I was always under the impression that retirement and non-retirement accounts have separate insurance but a Schwab rep said today that this does NOT apply to brokered CDs. He said that retirement and non-retirement funds are added together for brokered CDs. He was very very adamant about that. I think he’s 100% wrong, but if he’s right I could have a major problem on my hands. Does anyone know whether he’s right or wrong? Thank you.
Answers

For example, If you have 3 brokered CDs at Schwab from Discover Bank with each CD being $100k you're likely going to discover (pun intended) that not all of your money is covered (IE you are $50k over the $250k limit), even if one of those 3 CDs is in a Schwab retirement account and the other two are in non-retirement accounts because all three are at Discover Bank under the same ownership category.
And remember, FDIC insurance is an aggregate insurance, if you have other accounts at Discover bank (to continue the above example) that fall into the same ownership category, those will also be included in the coverage calculation (as the link MAKNYC provided points out "so with pass-through insurance, a consumer’s brokered deposits are added to any traditional deposits he or she has at the same bank for purposes of calculating coverage.")

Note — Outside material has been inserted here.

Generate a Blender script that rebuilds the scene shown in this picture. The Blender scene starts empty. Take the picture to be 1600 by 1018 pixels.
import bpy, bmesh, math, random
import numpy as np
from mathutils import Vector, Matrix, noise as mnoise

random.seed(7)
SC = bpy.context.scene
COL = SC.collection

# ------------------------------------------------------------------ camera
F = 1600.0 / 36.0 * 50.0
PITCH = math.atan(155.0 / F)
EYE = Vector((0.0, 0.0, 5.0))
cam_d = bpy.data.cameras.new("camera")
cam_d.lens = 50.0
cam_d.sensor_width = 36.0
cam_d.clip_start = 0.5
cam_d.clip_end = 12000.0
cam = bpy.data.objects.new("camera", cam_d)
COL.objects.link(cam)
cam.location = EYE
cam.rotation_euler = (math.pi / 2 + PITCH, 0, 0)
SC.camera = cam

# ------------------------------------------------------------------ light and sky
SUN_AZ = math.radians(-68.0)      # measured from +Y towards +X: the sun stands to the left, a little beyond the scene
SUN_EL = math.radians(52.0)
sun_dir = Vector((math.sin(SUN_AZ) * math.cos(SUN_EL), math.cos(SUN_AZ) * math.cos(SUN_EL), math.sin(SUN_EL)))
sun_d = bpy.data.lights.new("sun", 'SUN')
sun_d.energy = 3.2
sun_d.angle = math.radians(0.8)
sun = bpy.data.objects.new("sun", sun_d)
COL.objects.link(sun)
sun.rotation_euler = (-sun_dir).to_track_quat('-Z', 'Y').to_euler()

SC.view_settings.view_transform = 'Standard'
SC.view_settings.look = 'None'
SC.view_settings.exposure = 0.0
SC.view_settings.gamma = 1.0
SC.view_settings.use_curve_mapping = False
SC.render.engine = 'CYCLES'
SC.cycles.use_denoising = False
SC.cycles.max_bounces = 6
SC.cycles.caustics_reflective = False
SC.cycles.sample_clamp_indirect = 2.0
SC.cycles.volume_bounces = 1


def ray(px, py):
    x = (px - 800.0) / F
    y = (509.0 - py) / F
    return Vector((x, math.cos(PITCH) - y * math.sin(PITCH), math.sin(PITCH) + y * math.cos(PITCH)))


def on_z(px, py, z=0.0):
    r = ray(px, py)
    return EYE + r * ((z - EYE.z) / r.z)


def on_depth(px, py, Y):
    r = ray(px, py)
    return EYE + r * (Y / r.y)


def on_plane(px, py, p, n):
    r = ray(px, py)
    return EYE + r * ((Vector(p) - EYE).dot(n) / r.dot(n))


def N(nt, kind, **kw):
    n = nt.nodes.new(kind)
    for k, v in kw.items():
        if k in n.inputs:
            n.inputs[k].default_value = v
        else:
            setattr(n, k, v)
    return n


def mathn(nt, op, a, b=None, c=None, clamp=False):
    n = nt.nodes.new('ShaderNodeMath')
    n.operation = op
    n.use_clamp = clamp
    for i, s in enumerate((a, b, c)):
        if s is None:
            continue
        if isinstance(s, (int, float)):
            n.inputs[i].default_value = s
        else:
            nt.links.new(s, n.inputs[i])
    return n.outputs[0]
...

here's what the limits were over time (and what todays $250k would have been worth back then)
1933 - $2500 (today's limit would be about $10K)
1934 - $5k (today's limit would be about $11K)
1950 - $10k (todays limit would be about $20K)
1966 - $15k (todays limit would be about 27k)
1969 - $20k (todays limit would be about 30k)
1974 - $40k (todays limit would be about 41k or pretty much on par with the 1974 limit)
1980 - $100k (todays limit would be about 70k)
2008 - $250k (today's limit would be about 181k, falling somewhere inbetween the $250k and $100k limits)
For perspective, $250k today is about equal to the $100k limit back in 1988 and that $100k limit would persist for another 2 decades after that!
As you can see, the $250K limit is already at the historical high end of the limit (beating all limits prior to 1980 at their inception, sometimes by as much as 4x, and the 1980 limit was only better for 8 years of its 28 year run), $500k, while a nice number, would be way out of whack with where the limit has been historically.
Sorry to say, but the $250k limit being "too low" is a rich person's problem. FDIC wasn't put in place to protect the fabulously wealthy, it was put in place to protect the little guys from losing their life savings. At $250k, it's still doing that.


Remember, that's 250k per account category (single, joint, etc) per bank. And if you know how to save, you should also know not to put all your eggs in one basket. You don't put all your money in one account at one bank, nor should you keep all of it in cash accounts like savings, checking and CDs.
According to a 2019 survey, the median bank account balance for U.S. households is $5,300, the average $40,000. Either way you slice it, the vast majority of people have way less in their bank accounts than the $250k limit (so, as I said before it "still doing" the job of "protecting the little guys life savings") It's a very small percentage of the population for whom the 250k limit could be considered a problem, and they all have one thing in common: they're nowhere near being poor.
Try to recall, also, that the "1 million in savings" you mention is expected to be (at least partly) in some combination of 401ks, IRAs, HSAs, pensions, brokerage accounts, savings bonds, etc many of which do not fall under FDIC insurance. So even someone who has saved a total of 1 million across all those things won't necessarily run into problems with the 250k limit. which again brings us back to if that limit truly is a problem for you, you are rich whether you think you are or not.


I was looking at it from a reverse inflation angle -
250k in 2008 =350k today.
100k in 1989= 381k

https://www.fdic.gov/consumers/consumer/news/cnspr13/cdsfrombrokers.html






“The CDs of an one Issuer that you may purchase will be eligible for FDIC insurance up to $250,000 (including principal and accrued interest) for each insurable capacity (e.g., individual, joint, IRA, etc).